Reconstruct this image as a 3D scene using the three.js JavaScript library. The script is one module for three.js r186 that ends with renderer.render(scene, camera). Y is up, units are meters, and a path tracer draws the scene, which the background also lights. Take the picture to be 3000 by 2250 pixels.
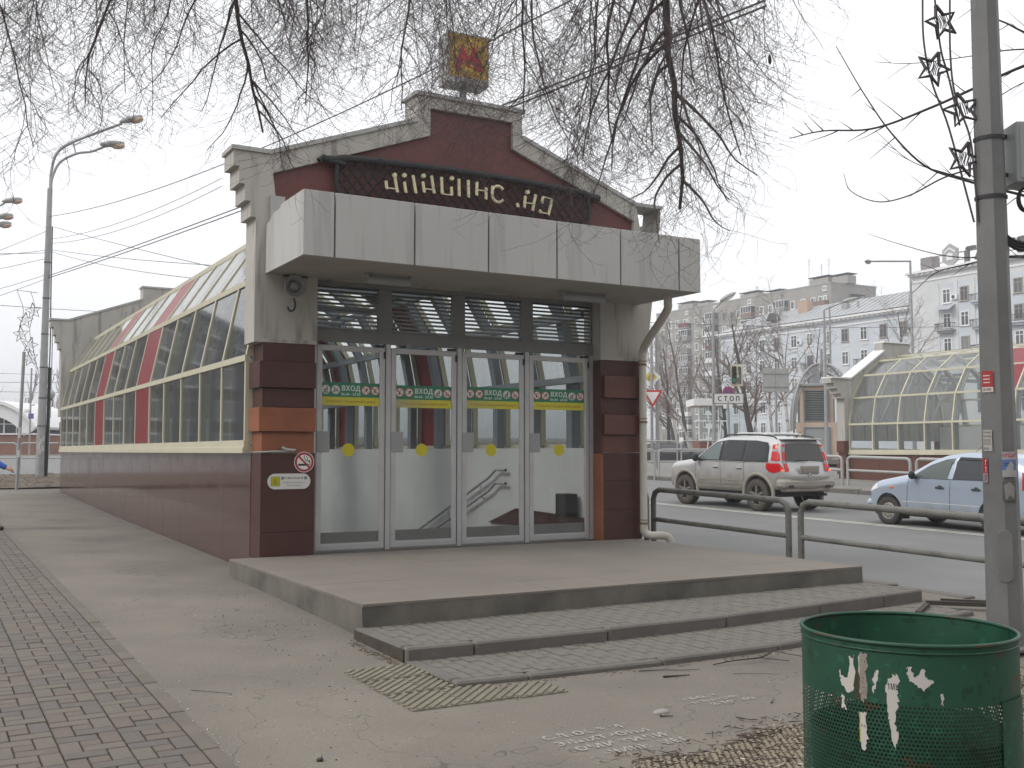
import * as THREE from 'three';
import { toCreasedNormals, mergeVertices } from 'three/addons/utils/BufferGeometryUtils.js';
import { MarchingCubes } from 'three/addons/objects/MarchingCubes.js';
import { Brush, Evaluator, SUBTRACTION } from 'three-bvh-csg';

// ------------------------------------------------------------------ camera, sky, light, exposure
const scene = new THREE.Scene();
const camera = new THREE.PerspectiveCamera(40.14, 4 / 3, 0.05, 6000);
camera.position.set(-3.607, 1.25, 12.34);
{
  const y = THREE.MathUtils.degToRad(29.718), p = THREE.MathUtils.degToRad(3.664);
  camera.lookAt(camera.position.x + Math.sin(y) * Math.cos(p), camera.position.y + Math.sin(p), camera.position.z - Math.cos(y) * Math.cos(p));
}
const renderer = new THREE.WebGLRenderer({ antialias: true });
renderer.setSize(1024, 768);
renderer.toneMapping = THREE.LinearToneMapping;
renderer.toneMappingExposure = 1.0;
renderer.shadowMap.enabled = true;
{ // overcast sky: an even pale cloud layer, a little brighter overhead, with faint soft clouds
  const w = 128, h = 64, d = new Float32Array(w * h * 4);
  for (let j = 0; j < h; j++) for (let i = 0; i < w; i++) {
    const el = ((j + 0.5) / h - 0.5) * Math.PI, az = (i / w) * Math.PI * 2, k = (j * w + i) * 4;
    const s = Math.max(0, Math.sin(el)), cl = 0.035 * (Math.sin(az * 3 + el * 7) * Math.sin(el * 11 + az) + Math.sin(az * 7 - el * 5) * 0.5) * Math.cos(el);
    const v = el < -0.02 ? 0.3 : 1.2 + 0.16 * s + cl;
    d[k] = v * 0.985; d[k + 1] = v * 0.995; d[k + 2] = v * 1.02; d[k + 3] = 1;
  }
  const t = new THREE.DataTexture(d, w, h, THREE.RGBAFormat, THREE.FloatType);
  t.mapping = THREE.EquirectangularReflectionMapping; t.magFilter = THREE.LinearFilter; t.needsUpdate = true;
  scene.background = t; scene.environment = t;
}
const sun = new THREE.DirectionalLight(new THREE.Color(1, 0.97, 0.92), 1.5);
sun.position.set(-58, 50, -14); sun.castShadow = true; sun.shadow.radius = 34;
Object.assign(sun.shadow.camera, { left: -60, right: 60, top: 60, bottom: -60, near: 1, far: 260 });
sun.shadow.mapSize.set(2048, 2048);
scene.add(sun);
scene.fog = new THREE.FogExp2(new THREE.Color(0.86, 0.88, 0.92), 0.0013);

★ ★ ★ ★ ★

**DIRECTIONS:** Transcribe the opening line of the listing above, please, and every line after it through the line with "Brush, Evaluator, SUBTRACTION", word for word, without pictures.

**THE ANSWER:**
Reconstruct this image as a 3D scene using the three.js JavaScript library. The script is one module for three.js r186 that ends with renderer.render(scene, camera). Y is up, units are meters, and a path tracer draws the scene, which the background also lights. Take the picture to be 3000 by 2250 pixels.
import * as THREE from 'three';
import { toCreasedNormals, mergeVertices } from 'three/addons/utils/BufferGeometryUtils.js';
import { MarchingCubes } from 'three/addons/objects/MarchingCubes.js';
import { Brush, Evaluator, SUBTRACTION } from 'three-bvh-csg';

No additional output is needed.